European Comission has published Innovation Union Scoreboard 2016 that provides a comparative assessment of the research and innovation performance of the EU Member States and the relative strengths and weaknesses of their research and innovation systems.
The measurement framework used in the Innovation Union Scoreboard distinguishes between 8 innovation dimensions as Human resources; Open, excellent and attractive research systems; Finance and support; Firm investments; Linkages & entrepreneurship; Intellectual assets; Innovators and Economic effects. In total, 25 different indicators were captured. The report shows positive trends in human resources, and the attractiveness, openness and quality of research systems, but negative trends both in research investment and in the framework conditions for business engagement in venture capital and SME innovation.
Based on the average innovation performance, the Member States fall into four different performance groups. Denmark, Finland, Germany, the Netherlands, and Sweden are “Innovation leaders” with innovation performance well above that of the EU average. Slovakia falls into “Moderate innovators”. Over an eight-year period (2008–2015), performance has been improving for the EU as a whole, and for as many as 21 Member States. However, for seven Member States, long-term performance growth has been negative, with most negative growth rate observed for Romania.
At a wider European level, Switzerland confirms its top position outperforming all EU Member states. For the first time, this year´s report includes a forward-looking analysis of EU innovation performance discussing more recent developments, trends, and expected changes. Overall, the EU innovation index is expected to increase relatively strongly by about 2.5% in two years´ time. At the global level, the trends observed in recent years can be expected to continue, with the EU performance gap towards Japan and the US narrowing further, the gap towards South Korea increasing, and the EU lead over China shrinking.

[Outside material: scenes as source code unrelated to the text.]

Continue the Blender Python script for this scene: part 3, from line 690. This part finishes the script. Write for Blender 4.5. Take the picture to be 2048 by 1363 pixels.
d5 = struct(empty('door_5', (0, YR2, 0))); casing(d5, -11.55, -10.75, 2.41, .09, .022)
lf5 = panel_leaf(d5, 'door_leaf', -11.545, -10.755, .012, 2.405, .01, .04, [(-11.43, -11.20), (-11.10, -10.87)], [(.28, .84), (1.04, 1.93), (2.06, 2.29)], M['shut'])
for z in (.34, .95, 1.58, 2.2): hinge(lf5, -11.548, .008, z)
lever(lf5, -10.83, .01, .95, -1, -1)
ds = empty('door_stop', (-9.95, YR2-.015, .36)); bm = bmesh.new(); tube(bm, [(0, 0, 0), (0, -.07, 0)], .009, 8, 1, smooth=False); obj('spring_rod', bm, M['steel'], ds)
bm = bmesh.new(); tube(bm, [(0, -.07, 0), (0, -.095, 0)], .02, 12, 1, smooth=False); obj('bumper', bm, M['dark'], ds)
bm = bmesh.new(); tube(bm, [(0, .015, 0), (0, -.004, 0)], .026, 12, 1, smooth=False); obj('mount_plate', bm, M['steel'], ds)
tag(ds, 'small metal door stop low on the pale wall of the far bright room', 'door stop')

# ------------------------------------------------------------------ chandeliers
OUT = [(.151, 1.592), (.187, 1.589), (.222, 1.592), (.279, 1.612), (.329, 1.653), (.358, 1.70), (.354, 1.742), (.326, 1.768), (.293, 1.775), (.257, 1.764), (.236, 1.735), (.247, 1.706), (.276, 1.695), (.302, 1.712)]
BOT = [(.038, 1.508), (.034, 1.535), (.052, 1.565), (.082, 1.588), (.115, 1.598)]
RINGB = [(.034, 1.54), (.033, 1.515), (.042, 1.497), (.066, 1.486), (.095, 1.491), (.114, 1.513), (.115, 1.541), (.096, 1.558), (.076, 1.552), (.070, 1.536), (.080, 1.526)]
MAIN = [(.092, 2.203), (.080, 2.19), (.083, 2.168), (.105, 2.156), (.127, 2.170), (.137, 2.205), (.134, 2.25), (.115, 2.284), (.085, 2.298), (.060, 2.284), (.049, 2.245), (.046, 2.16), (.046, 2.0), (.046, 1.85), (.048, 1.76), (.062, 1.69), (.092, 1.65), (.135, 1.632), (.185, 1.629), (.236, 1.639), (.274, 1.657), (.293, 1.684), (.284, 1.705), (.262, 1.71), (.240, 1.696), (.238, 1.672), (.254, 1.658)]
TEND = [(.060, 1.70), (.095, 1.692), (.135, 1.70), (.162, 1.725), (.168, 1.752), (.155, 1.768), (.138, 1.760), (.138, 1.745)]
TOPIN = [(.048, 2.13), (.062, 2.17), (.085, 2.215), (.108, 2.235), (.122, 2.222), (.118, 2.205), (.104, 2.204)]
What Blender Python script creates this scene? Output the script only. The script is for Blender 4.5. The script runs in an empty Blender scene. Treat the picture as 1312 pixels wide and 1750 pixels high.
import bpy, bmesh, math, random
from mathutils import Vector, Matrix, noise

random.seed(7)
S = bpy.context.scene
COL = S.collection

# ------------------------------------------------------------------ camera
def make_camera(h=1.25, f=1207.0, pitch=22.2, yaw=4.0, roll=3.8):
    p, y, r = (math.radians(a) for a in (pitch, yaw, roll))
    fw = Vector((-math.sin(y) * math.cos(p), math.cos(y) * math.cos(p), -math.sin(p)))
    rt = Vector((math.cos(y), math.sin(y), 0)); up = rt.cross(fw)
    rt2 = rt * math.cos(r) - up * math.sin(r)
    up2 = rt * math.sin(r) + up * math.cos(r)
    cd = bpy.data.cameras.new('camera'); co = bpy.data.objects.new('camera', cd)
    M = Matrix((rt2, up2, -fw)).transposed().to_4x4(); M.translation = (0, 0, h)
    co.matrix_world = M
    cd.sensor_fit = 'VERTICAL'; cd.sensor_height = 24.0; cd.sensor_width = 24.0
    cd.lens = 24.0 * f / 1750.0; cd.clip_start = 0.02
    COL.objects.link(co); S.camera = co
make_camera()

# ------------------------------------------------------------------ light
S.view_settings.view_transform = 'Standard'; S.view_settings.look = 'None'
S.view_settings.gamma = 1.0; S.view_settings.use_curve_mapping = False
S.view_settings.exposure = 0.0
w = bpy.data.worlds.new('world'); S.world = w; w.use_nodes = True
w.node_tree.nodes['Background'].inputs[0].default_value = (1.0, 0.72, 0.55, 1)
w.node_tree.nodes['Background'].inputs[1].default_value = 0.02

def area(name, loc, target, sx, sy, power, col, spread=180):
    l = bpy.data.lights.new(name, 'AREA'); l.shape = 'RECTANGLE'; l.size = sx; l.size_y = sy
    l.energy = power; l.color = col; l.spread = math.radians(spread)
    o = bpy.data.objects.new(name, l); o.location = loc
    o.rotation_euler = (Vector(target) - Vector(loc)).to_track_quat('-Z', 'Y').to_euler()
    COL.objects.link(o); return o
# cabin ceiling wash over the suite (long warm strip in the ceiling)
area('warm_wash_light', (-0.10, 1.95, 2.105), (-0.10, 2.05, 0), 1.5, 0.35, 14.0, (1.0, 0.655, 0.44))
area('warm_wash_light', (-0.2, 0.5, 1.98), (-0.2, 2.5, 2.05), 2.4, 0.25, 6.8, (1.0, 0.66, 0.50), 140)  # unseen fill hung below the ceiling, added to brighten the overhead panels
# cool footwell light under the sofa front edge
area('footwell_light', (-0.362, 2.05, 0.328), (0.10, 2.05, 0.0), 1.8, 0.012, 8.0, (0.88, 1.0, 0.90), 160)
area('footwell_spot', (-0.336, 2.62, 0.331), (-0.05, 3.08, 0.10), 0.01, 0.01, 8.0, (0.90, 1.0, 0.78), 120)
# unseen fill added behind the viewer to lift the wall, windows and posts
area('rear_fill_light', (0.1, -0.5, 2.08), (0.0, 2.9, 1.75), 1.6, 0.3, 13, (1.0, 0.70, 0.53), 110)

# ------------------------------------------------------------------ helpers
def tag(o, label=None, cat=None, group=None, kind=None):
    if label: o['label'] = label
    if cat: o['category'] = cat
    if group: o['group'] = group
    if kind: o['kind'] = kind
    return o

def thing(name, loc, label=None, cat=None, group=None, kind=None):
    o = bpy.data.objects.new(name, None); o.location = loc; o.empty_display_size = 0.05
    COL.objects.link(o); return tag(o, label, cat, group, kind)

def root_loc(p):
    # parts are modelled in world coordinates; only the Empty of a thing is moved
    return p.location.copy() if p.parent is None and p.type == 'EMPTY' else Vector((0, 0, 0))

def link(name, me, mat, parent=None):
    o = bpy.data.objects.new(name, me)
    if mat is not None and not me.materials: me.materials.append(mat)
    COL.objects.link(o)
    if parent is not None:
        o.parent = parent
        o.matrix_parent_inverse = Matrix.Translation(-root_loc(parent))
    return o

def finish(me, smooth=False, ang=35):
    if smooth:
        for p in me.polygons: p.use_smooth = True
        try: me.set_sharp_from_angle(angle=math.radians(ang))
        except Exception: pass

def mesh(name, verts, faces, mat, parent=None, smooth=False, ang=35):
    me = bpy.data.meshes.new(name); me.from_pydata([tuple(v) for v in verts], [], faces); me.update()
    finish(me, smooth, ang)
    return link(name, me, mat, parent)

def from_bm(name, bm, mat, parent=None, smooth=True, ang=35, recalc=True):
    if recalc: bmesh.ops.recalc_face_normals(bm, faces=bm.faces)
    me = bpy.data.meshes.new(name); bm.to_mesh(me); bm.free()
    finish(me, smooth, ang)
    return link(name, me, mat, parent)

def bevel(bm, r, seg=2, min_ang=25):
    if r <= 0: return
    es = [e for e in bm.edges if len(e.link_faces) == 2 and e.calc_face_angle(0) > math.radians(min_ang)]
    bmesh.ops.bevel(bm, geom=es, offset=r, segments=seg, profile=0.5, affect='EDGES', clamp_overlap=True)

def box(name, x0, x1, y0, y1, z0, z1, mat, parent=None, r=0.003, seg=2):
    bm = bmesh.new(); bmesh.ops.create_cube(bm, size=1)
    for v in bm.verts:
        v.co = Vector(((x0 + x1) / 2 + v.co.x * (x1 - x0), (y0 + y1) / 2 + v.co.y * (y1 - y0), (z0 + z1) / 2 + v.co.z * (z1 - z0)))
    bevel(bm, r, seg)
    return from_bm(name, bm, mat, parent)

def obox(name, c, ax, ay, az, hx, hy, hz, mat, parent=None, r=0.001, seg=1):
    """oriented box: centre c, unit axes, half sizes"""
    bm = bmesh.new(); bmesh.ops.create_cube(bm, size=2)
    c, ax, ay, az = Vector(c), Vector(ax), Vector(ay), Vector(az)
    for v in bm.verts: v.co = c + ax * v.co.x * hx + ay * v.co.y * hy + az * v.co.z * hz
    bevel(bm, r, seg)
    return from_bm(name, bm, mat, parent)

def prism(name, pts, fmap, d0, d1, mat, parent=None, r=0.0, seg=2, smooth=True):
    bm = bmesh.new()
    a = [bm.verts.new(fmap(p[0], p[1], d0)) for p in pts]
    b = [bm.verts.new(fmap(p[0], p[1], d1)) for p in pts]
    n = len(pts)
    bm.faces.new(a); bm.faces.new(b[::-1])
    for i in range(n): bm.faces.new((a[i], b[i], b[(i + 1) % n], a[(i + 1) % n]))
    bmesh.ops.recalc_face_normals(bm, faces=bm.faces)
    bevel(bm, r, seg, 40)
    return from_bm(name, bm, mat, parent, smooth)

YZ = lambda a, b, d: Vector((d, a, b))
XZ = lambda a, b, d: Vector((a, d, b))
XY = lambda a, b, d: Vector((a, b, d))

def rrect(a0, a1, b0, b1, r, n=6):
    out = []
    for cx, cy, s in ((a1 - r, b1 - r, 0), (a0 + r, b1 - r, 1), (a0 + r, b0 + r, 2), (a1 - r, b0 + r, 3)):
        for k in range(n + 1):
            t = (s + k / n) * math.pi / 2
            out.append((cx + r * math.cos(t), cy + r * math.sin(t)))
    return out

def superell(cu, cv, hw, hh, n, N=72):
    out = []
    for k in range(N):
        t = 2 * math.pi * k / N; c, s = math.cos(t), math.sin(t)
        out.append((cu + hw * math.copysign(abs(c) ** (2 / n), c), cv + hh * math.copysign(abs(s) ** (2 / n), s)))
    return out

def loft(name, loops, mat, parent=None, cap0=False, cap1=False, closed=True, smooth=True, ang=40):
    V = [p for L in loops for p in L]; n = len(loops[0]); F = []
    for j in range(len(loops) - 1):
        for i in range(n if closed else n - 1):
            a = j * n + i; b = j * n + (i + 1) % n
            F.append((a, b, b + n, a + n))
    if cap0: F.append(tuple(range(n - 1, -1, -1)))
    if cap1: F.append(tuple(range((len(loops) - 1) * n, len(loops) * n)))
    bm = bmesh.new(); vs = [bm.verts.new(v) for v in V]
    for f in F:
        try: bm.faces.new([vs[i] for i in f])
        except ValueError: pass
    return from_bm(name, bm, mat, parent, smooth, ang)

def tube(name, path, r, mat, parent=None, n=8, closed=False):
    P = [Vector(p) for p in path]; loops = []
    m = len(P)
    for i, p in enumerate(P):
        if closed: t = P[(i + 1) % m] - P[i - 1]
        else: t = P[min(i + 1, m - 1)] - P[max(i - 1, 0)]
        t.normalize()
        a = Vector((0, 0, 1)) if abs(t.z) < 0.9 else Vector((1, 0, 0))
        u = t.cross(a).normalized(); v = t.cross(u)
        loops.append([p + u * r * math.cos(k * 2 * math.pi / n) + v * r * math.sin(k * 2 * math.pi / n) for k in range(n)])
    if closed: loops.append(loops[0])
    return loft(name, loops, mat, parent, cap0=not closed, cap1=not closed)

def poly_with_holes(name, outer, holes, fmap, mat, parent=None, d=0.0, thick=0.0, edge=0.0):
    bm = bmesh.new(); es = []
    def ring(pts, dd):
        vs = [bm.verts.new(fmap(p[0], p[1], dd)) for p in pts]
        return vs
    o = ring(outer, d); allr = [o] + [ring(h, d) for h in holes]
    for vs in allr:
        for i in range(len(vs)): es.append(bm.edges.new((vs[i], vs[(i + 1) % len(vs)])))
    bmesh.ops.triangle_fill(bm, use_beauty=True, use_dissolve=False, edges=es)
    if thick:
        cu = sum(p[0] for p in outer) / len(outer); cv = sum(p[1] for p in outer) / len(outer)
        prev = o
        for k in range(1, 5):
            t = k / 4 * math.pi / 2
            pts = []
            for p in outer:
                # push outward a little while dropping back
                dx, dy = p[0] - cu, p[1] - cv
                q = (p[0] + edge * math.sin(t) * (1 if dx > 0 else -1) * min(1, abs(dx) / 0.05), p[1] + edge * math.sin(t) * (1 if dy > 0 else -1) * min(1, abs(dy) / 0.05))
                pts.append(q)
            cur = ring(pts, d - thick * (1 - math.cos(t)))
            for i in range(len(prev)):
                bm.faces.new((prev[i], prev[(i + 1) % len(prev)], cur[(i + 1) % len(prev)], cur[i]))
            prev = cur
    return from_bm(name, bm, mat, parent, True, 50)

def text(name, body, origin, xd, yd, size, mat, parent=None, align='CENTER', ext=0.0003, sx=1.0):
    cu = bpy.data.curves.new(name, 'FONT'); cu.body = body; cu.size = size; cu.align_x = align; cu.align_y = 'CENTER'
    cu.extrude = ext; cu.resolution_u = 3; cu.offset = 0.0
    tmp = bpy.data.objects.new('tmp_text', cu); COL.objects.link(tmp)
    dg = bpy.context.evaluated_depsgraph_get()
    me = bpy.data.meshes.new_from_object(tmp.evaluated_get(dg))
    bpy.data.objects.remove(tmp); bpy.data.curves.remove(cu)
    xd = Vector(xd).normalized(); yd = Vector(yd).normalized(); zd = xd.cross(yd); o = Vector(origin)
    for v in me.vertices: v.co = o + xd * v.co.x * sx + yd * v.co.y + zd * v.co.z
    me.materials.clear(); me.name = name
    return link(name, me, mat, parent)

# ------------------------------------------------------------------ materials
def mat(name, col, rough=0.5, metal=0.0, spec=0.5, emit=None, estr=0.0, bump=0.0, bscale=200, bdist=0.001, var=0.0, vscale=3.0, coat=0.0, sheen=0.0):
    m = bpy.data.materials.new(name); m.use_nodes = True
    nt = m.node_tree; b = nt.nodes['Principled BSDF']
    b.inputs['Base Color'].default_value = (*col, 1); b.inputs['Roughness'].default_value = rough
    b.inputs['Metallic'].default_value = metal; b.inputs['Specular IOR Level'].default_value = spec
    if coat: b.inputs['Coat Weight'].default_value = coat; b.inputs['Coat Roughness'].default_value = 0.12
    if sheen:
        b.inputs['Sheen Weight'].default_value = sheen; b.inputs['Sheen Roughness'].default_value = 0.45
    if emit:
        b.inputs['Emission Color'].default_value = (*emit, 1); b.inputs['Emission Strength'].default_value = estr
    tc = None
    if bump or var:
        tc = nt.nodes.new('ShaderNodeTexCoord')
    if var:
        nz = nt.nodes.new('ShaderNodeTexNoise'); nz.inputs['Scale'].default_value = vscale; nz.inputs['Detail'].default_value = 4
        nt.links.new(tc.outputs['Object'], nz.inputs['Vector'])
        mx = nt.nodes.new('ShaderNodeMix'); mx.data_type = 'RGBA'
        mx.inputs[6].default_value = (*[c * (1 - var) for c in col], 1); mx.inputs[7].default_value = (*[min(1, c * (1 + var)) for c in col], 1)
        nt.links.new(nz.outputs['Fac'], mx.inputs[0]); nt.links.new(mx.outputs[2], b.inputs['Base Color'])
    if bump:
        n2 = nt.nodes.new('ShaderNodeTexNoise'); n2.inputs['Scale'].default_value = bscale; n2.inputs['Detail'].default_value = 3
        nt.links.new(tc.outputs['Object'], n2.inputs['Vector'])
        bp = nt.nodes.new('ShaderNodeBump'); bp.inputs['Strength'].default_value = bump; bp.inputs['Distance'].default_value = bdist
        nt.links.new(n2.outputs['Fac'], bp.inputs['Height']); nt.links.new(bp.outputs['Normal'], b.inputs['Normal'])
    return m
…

Innovation performance of Slovakia has increased between 2008 and 2015, but declined in 2011 and in 2012. Performance relative to the EU reached a peak in 2014 at almost 68% of the EU average, and is at 67% in 2015. Slovakia performs below the EU average for all dimensions, except Human resources, and also for most indicators. Large relative strengths in terms of indicators are in Sales share of new innovations and New doctorate graduates. Large relative weaknesses are in License and patent revenues from abroad, PCT patent applications in societal challenges, Non-EU doctorate students, Venture capital investments, and PCT patent applications. Performance in most dimensions and most indicators has improved. The highest growth in terms of indicators is observed for and Non-EU doctorate students (16%), Community trademarks (12%) and R&D expenditures in the public sector (11%). A very strong decline in performance can be observed in License and patent revenues from abroad (-25%), and for Non-R&D innovation expenditures (-8.8%).